● **Exercise materials**
┄┄┄┄┄┄┄┄┄┄

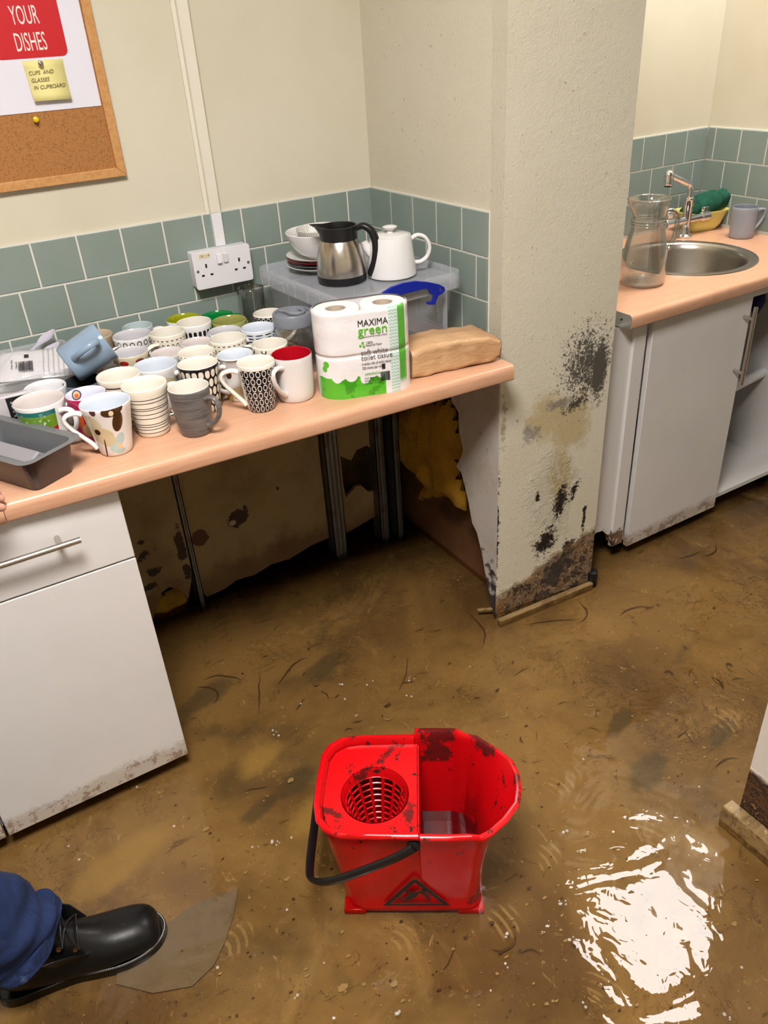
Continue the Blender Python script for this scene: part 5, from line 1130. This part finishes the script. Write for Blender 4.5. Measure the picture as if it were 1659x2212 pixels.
# arms: the left one reaches the worktop, the right one hangs
wr_ = (-1.245, -.645, .868)
wl = chain(2, [(px_ + .04, py_ + .19, 1.38, .055), (-1.47, -.74, 1.10, .040), (-1.30, -.665, .93, .028), (wr_[0], wr_[1], wr_[2], .022, .028)])
pm = chain(wl, [(-1.205, -.625, .846, .016, .034)])
tips = [((-1.165, -.665, .832), (-1.135, -.672, .822), (-1.118, -.665, .816)), ((-1.158, -.640, .840), (-1.128, -.640, .832), (-1.106, -.628, .8165)), ((-1.158, -.615, .842), (-1.128, -.606, .838), (-1.1035, -.597, .8175)), ((-1.160, -.592, .838), (-1.128, -.580, .834), (-1.1045, -.573, .8170))]
tips[0] = ((-1.17, -.650, .836), (-1.145, -.650, .826), (-1.128, -.640, .8165))
for k, (a_, b_, c_) in enumerate(tips): chain(pm, [(*a_, .0095), (*b_, .0085), (*c_, .0075)])
chain(wl, [(-1.215, -.595, .845, .012), (-1.195, -.572, .828, .010), (-1.180, -.560, .819, .0085)])
wr2 = chain(2, [(px_ + .04, py_ - .19, 1.38, .055), (px_ + .02, py_ - .24, 1.10, .042), (px_ + .10, py_ - .25, .86, .026), (px_ + .12, py_ - .25, .80, .018, .034)])
for k in range(4): chain(wr2, [(px_ + .10 + .022 * k, py_ - .25, .745, .0095), (px_ + .10 + .022 * k, py_ - .24, .710, .0085), (px_ + .10 + .022 * k, py_ - .225, .685, .0075)])
chain(wr2, [(px_ + .165, py_ - .235, .785, .011), (px_ + .18, py_ - .225, .755, .009)])
body = skin('person', V_, E_, None, m_skin)
tag(body, 'person in navy work trousers and black boots, one hand on the worktop', 'person')
# face and hair
hx_, hy_, hz_ = px_ + .095, py_, 1.655
bm = NB(); lathe(bm, [(.004, -.03), (.012, -.028), (.010, -.01), (.005, .02), (.001, .024)], 14, M=Matrix.Translation((hx_ + .088, hy_, hz_)))
obj('nose', bm, m_skin, body)
bm = NB()
for s_ in (-1, 1): sph(bm, (hx_ + .070, hy_ + s_ * .032, hz_ + .022), .012)
obj('eyes', bm, Mat('eye_white', (230, 228, 224), .2), body)
bm = NB(); tube(bm, smoothpath([(hx_ + .080, hy_ - .026, hz_ - .046), (hx_ + .089, hy_, hz_ - .048), (hx_ + .080, hy_ + .026, hz_ - .046)]), .005, 8); obj('mouth', bm, Mat('lips', (176, 96, 90), .5), body)
for s_ in (-1, 1):
    bm = NB(); lathe(bm, [(.022, 0), (.024, .006), (.012, .010)], 16, M=Matrix.Translation((hx_, hy_ + s_ * .080, hz_)) @ Matrix.Rotation(-s_ * PI / 2, 4, 'X')); obj('ear', bm, m_skin, body)
bm = NB(); R = []
for k in range(8):
    th = PI / 2 * k / 7; R.append([(hx_ - .012 + .100 * math.cos(a) * math.cos(th), hy_ + .090 * math.sin(a) * math.cos(th), hz_ + .02 + .028 * max(0, math.cos(a)) * (1 - k / 7) + .115 * math.sin(th)) for a in [2 * PI * i / 24 for i in range(24)]])
rings(bm, R, 0, True, True, True); obj('hair', bm, Mat('brown_hair', (58, 42, 30), .8), body, smooth=80)
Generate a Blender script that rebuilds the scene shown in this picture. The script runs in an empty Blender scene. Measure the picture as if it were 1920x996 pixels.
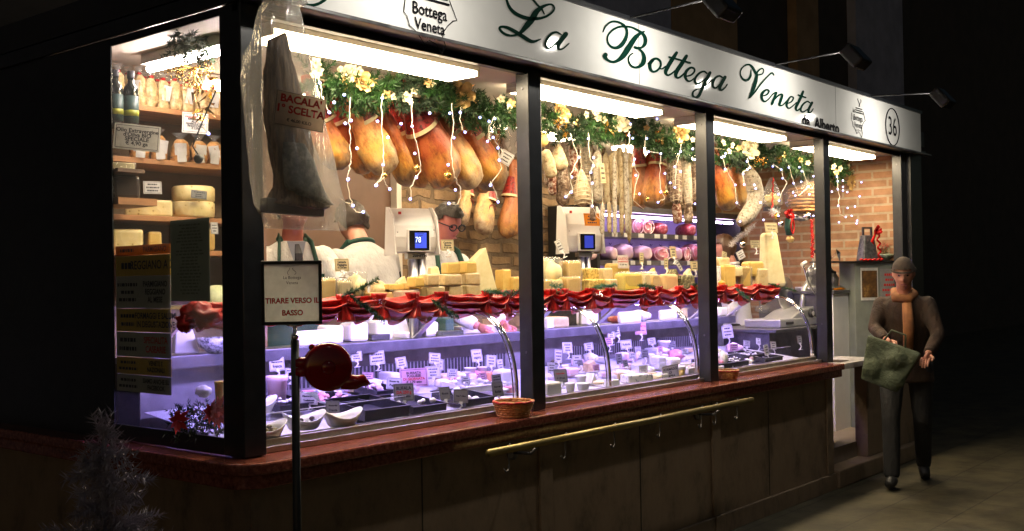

┄┄┄┄┄┄┄┄┄┄

● **Written exercise**
The pictures in the entries should be left out; output everything else exactly.

● **Reply to the task**
Continue the Blender Python script for this scene: part 5, from line 1130. This part finishes the script. Write for Blender 4.5. Measure the picture as if it were 1659x2212 pixels.
# arms: the left one reaches the worktop, the right one hangs
wr_ = (-1.245, -.645, .868)
wl = chain(2, [(px_ + .04, py_ + .19, 1.38, .055), (-1.47, -.74, 1.10, .040), (-1.30, -.665, .93, .028), (wr_[0], wr_[1], wr_[2], .022, .028)])
pm = chain(wl, [(-1.205, -.625, .846, .016, .034)])
tips = [((-1.165, -.665, .832), (-1.135, -.672, .822), (-1.118, -.665, .816)), ((-1.158, -.640, .840), (-1.128, -.640, .832), (-1.106, -.628, .8165)), ((-1.158, -.615, .842), (-1.128, -.606, .838), (-1.1035, -.597, .8175)), ((-1.160, -.592, .838), (-1.128, -.580, .834), (-1.1045, -.573, .8170))]
tips[0] = ((-1.17, -.650, .836), (-1.145, -.650, .826), (-1.128, -.640, .8165))
for k, (a_, b_, c_) in enumerate(tips): chain(pm, [(*a_, .0095), (*b_, .0085), (*c_, .0075)])
chain(wl, [(-1.215, -.595, .845, .012), (-1.195, -.572, .828, .010), (-1.180, -.560, .819, .0085)])
wr2 = chain(2, [(px_ + .04, py_ - .19, 1.38, .055), (px_ + .02, py_ - .24, 1.10, .042), (px_ + .10, py_ - .25, .86, .026), (px_ + .12, py_ - .25, .80, .018, .034)])
for k in range(4): chain(wr2, [(px_ + .10 + .022 * k, py_ - .25, .745, .0095), (px_ + .10 + .022 * k, py_ - .24, .710, .0085), (px_ + .10 + .022 * k, py_ - .225, .685, .0075)])
chain(wr2, [(px_ + .165, py_ - .235, .785, .011), (px_ + .18, py_ - .225, .755, .009)])
body = skin('person', V_, E_, None, m_skin)
tag(body, 'person in navy work trousers and black boots, one hand on the worktop', 'person')
# face and hair
hx_, hy_, hz_ = px_ + .095, py_, 1.655
bm = NB(); lathe(bm, [(.004, -.03), (.012, -.028), (.010, -.01), (.005, .02), (.001, .024)], 14, M=Matrix.Translation((hx_ + .088, hy_, hz_)))
obj('nose', bm, m_skin, body)
bm = NB()
for s_ in (-1, 1): sph(bm, (hx_ + .070, hy_ + s_ * .032, hz_ + .022), .012)
obj('eyes', bm, Mat('eye_white', (230, 228, 224), .2), body)
bm = NB(); tube(bm, smoothpath([(hx_ + .080, hy_ - .026, hz_ - .046), (hx_ + .089, hy_, hz_ - .048), (hx_ + .080, hy_ + .026, hz_ - .046)]), .005, 8); obj('mouth', bm, Mat('lips', (176, 96, 90), .5), body)
for s_ in (-1, 1):
    bm = NB(); lathe(bm, [(.022, 0), (.024, .006), (.012, .010)], 16, M=Matrix.Translation((hx_, hy_ + s_ * .080, hz_)) @ Matrix.Rotation(-s_ * PI / 2, 4, 'X')); obj('ear', bm, m_skin, body)
bm = NB(); R = []
for k in range(8):
    th = PI / 2 * k / 7; R.append([(hx_ - .012 + .100 * math.cos(a) * math.cos(th), hy_ + .090 * math.sin(a) * math.cos(th), hz_ + .02 + .028 * max(0, math.cos(a)) * (1 - k / 7) + .115 * math.sin(th)) for a in [2 * PI * i / 24 for i in range(24)]])
rings(bm, R, 0, True, True, True); obj('hair', bm, Mat('brown_hair', (58, 42, 30), .8), body, smooth=80)
Generate a Blender script that rebuilds the scene shown in this picture. The script runs in an empty Blender scene. Measure the picture as if it were 1920x996 pixels.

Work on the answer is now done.